Reproduce only this span: the line containing "Continue the Blender", the line containing "tag(o, 'brown dry", and every line between them, all exactly as given.

• TASK INPUT
## Start

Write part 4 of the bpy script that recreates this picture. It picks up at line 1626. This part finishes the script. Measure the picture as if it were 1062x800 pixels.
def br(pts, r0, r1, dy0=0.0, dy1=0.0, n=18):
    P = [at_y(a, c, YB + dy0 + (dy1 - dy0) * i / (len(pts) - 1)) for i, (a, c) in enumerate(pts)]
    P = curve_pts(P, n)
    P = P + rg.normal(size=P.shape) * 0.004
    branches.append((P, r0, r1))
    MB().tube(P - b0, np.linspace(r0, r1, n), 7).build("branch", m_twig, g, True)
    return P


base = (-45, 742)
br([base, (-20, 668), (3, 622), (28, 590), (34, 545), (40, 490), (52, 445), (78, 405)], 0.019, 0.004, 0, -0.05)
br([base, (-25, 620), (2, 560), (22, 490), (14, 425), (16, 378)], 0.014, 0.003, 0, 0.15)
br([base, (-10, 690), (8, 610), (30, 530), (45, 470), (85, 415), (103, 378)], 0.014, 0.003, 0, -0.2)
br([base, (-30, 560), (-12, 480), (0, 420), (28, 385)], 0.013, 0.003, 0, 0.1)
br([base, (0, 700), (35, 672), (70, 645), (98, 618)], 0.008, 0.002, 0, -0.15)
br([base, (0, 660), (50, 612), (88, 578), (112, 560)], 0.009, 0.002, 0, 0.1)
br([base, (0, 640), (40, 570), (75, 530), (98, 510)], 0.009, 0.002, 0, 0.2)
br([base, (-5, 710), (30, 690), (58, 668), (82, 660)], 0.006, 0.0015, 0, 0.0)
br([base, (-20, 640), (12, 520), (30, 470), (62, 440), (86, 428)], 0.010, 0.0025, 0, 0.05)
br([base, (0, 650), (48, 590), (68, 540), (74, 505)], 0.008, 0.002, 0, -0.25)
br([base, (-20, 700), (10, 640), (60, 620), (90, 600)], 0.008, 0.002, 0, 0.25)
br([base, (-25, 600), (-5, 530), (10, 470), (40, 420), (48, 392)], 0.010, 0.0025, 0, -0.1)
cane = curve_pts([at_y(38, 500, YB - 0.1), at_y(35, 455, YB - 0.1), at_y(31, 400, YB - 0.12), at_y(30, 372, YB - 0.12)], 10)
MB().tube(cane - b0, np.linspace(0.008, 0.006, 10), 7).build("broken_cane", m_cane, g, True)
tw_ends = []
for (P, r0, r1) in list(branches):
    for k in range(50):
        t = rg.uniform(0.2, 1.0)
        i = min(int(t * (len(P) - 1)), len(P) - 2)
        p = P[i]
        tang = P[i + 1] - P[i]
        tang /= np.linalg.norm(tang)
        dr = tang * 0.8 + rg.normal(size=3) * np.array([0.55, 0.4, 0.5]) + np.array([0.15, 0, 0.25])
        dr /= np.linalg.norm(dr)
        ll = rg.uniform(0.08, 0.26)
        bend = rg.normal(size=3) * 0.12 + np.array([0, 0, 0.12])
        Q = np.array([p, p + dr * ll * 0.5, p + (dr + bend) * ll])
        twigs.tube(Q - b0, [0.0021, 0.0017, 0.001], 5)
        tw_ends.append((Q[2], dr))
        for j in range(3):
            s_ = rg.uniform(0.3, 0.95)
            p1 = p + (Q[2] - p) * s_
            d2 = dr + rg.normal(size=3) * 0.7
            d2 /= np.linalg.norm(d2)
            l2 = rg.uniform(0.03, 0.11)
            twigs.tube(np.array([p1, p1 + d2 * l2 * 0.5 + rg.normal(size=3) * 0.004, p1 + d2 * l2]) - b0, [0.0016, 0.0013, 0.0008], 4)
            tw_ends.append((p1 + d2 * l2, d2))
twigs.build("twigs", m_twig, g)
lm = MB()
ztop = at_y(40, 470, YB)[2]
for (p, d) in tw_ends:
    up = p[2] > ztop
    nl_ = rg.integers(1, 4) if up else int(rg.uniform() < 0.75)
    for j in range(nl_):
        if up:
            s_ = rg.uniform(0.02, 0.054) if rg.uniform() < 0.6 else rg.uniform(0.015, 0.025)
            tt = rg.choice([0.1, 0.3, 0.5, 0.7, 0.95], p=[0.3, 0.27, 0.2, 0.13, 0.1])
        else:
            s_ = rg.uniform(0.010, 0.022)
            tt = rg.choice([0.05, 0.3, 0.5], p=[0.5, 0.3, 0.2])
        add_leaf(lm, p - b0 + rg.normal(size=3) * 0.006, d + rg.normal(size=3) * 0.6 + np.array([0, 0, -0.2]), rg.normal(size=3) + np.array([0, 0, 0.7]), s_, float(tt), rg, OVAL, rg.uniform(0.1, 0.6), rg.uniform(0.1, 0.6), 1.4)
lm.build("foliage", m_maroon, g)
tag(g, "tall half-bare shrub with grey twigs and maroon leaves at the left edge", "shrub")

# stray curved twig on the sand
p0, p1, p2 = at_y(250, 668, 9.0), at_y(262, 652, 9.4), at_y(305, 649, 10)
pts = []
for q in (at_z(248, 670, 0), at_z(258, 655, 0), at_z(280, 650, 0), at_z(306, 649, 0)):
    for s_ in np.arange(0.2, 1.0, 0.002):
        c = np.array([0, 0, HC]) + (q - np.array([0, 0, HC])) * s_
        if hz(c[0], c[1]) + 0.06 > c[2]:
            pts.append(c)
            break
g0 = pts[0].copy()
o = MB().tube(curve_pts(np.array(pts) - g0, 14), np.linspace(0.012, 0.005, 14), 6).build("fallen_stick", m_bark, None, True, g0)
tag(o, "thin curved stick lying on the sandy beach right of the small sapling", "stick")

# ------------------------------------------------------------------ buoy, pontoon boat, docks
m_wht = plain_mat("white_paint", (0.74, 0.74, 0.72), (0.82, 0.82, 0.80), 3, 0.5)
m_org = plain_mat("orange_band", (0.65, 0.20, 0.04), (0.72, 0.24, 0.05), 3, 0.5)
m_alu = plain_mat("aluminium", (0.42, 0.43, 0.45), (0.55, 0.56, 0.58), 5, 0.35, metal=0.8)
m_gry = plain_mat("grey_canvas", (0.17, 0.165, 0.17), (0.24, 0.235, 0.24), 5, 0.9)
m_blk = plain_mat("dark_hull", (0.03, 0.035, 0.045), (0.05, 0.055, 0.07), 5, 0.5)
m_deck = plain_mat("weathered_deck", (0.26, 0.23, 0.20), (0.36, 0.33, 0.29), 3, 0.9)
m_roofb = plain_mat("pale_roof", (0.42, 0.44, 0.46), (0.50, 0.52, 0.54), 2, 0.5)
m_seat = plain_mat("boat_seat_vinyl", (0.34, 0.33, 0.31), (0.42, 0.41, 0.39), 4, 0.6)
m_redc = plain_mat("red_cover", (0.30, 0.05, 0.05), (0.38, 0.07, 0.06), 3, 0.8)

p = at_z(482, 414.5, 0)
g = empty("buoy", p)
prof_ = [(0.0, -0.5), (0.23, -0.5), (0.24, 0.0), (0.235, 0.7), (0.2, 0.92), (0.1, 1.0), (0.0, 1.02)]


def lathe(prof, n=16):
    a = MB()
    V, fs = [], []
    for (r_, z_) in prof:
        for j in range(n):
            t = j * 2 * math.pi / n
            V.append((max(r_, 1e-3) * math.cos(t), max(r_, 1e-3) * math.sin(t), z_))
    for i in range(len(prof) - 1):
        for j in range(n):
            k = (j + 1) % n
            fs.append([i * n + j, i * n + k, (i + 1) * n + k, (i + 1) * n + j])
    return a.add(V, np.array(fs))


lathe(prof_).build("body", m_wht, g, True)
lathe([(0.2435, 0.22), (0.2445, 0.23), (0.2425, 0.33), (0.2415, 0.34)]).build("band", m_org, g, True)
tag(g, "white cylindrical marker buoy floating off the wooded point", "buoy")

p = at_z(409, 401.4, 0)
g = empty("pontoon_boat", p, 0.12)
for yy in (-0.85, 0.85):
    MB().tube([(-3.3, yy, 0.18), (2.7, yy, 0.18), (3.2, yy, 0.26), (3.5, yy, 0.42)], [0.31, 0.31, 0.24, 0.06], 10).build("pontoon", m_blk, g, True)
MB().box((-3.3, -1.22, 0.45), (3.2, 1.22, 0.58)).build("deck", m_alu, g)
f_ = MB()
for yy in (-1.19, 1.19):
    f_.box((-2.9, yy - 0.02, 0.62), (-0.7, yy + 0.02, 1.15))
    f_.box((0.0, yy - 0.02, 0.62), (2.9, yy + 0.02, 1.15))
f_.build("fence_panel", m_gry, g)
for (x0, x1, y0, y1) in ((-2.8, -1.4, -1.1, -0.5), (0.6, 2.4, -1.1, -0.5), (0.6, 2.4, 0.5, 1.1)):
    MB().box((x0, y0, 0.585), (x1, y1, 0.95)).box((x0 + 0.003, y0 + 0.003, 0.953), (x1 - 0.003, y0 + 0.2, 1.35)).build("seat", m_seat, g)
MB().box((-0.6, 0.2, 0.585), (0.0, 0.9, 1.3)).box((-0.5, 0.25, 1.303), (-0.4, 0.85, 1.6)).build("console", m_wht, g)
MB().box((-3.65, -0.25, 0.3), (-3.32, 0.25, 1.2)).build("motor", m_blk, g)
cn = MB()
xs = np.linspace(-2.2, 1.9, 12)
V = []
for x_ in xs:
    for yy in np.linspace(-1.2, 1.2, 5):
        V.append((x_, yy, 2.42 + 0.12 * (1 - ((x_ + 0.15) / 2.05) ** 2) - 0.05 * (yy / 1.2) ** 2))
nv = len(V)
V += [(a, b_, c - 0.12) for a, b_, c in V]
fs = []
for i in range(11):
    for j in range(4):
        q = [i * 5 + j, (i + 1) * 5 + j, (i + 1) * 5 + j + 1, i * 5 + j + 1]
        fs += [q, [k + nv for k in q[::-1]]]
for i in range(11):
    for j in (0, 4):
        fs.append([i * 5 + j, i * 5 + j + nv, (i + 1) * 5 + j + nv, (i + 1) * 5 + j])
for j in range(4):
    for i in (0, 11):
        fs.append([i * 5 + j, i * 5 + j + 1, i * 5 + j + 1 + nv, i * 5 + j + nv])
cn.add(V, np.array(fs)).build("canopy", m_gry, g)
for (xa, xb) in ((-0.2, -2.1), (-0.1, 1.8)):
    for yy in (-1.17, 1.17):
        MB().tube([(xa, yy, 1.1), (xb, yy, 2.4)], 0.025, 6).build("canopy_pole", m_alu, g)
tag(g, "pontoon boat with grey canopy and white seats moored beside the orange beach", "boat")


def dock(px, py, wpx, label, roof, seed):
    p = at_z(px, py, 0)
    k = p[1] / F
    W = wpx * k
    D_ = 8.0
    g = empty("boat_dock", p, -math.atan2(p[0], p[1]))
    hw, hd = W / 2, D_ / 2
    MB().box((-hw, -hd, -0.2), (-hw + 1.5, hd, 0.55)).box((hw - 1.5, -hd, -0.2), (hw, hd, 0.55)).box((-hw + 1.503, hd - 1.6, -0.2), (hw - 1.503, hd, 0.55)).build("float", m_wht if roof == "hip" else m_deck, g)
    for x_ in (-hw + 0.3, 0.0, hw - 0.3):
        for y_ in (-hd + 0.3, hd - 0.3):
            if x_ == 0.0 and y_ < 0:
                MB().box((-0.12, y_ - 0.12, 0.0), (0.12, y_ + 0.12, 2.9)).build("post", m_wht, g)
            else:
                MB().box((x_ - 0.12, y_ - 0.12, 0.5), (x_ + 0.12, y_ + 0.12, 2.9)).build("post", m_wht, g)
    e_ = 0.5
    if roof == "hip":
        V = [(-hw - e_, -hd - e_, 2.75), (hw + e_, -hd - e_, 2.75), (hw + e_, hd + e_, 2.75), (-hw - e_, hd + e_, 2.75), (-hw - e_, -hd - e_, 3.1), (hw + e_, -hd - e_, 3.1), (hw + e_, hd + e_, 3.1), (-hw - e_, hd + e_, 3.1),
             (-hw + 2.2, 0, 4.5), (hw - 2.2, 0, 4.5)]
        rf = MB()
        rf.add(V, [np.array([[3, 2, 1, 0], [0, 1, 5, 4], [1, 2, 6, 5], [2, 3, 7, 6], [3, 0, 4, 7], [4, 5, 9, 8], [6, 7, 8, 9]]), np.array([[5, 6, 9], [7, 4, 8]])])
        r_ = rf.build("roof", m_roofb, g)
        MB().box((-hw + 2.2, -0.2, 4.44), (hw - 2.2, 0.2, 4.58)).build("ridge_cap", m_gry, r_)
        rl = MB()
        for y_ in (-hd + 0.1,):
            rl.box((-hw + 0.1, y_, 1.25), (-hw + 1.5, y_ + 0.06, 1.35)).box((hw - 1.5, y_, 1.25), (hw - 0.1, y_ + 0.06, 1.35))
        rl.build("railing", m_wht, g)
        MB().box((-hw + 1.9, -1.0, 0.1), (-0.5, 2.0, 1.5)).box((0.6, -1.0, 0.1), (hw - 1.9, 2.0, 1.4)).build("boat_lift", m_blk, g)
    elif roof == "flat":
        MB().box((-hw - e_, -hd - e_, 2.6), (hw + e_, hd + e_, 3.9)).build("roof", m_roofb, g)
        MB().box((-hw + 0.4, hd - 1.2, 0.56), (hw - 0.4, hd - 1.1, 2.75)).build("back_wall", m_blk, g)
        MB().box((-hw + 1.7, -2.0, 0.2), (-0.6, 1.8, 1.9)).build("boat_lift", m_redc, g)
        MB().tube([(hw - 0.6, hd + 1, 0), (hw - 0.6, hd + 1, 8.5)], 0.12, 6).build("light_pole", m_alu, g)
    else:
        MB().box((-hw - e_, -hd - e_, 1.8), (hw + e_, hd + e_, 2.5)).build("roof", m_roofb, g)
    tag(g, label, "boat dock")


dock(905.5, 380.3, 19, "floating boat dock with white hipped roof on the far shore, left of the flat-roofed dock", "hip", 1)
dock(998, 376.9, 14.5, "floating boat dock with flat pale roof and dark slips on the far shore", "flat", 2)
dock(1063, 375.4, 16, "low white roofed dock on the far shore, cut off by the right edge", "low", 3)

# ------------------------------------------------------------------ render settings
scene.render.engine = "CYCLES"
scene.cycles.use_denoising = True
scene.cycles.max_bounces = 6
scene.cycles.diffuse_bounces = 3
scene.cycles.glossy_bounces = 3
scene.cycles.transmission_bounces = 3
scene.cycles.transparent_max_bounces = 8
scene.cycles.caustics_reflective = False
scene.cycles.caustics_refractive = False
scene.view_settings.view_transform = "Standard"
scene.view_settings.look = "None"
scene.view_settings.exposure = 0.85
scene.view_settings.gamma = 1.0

## End
## Start

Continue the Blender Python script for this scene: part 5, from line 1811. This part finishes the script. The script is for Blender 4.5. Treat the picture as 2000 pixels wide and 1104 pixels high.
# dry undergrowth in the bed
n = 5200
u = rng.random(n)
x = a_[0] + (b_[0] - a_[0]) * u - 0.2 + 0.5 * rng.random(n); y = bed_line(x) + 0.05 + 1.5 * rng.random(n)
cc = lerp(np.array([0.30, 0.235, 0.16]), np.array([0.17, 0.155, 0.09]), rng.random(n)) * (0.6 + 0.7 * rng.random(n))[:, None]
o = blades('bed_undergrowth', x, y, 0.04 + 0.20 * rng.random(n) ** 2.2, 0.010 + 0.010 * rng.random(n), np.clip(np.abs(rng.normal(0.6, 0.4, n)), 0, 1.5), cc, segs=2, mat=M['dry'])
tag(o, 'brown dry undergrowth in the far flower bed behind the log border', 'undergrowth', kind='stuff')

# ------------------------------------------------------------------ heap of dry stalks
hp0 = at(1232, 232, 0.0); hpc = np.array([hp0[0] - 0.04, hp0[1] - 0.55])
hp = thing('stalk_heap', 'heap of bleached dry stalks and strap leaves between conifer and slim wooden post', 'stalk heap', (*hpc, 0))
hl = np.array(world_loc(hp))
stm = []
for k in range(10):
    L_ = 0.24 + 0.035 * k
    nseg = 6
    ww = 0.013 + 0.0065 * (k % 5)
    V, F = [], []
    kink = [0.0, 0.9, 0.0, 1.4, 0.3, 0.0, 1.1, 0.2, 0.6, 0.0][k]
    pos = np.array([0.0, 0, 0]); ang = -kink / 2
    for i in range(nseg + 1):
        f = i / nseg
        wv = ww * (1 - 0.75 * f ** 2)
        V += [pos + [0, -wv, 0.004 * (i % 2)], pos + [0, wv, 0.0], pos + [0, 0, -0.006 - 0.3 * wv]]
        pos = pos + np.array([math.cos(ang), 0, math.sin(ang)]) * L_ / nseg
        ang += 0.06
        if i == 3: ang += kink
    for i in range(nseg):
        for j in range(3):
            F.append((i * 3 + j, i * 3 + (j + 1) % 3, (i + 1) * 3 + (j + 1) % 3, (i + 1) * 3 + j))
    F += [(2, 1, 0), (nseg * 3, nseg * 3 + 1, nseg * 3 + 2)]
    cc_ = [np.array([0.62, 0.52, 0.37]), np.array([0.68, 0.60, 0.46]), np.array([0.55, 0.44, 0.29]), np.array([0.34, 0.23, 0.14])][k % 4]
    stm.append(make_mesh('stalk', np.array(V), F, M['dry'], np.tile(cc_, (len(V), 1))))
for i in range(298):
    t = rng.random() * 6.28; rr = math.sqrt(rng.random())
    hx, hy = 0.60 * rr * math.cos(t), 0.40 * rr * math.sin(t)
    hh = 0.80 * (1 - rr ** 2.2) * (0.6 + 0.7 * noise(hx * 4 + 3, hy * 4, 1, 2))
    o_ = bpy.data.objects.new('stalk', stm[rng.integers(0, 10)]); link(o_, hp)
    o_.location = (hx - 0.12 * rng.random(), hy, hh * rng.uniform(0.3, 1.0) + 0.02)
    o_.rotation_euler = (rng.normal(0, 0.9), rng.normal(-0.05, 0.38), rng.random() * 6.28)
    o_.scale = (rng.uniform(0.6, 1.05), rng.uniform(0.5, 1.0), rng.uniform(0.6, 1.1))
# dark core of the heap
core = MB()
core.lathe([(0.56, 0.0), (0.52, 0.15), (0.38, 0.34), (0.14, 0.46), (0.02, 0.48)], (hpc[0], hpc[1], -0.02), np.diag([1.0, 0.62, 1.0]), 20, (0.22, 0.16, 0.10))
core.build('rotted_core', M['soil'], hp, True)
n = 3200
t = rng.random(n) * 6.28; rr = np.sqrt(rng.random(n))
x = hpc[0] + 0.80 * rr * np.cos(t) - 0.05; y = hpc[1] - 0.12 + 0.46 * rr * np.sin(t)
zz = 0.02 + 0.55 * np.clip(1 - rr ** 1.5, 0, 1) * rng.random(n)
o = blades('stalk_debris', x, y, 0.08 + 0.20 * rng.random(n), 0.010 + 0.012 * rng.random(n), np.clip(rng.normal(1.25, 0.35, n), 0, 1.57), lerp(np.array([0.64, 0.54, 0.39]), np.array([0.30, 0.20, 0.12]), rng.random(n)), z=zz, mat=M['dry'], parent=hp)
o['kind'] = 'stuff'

## End

• RESPONSE
Continue the Blender Python script for this scene: part 5, from line 1811. This part finishes the script. The script is for Blender 4.5. Treat the picture as 2000 pixels wide and 1104 pixels high.
# dry undergrowth in the bed
n = 5200
u = rng.random(n)
x = a_[0] + (b_[0] - a_[0]) * u - 0.2 + 0.5 * rng.random(n); y = bed_line(x) + 0.05 + 1.5 * rng.random(n)
cc = lerp(np.array([0.30, 0.235, 0.16]), np.array([0.17, 0.155, 0.09]), rng.random(n)) * (0.6 + 0.7 * rng.random(n))[:, None]
o = blades('bed_undergrowth', x, y, 0.04 + 0.20 * rng.random(n) ** 2.2, 0.010 + 0.010 * rng.random(n), np.clip(np.abs(rng.normal(0.6, 0.4, n)), 0, 1.5), cc, segs=2, mat=M['dry'])
tag(o, 'brown dry undergrowth in the far flower bed behind the log border', 'undergrowth', kind='stuff')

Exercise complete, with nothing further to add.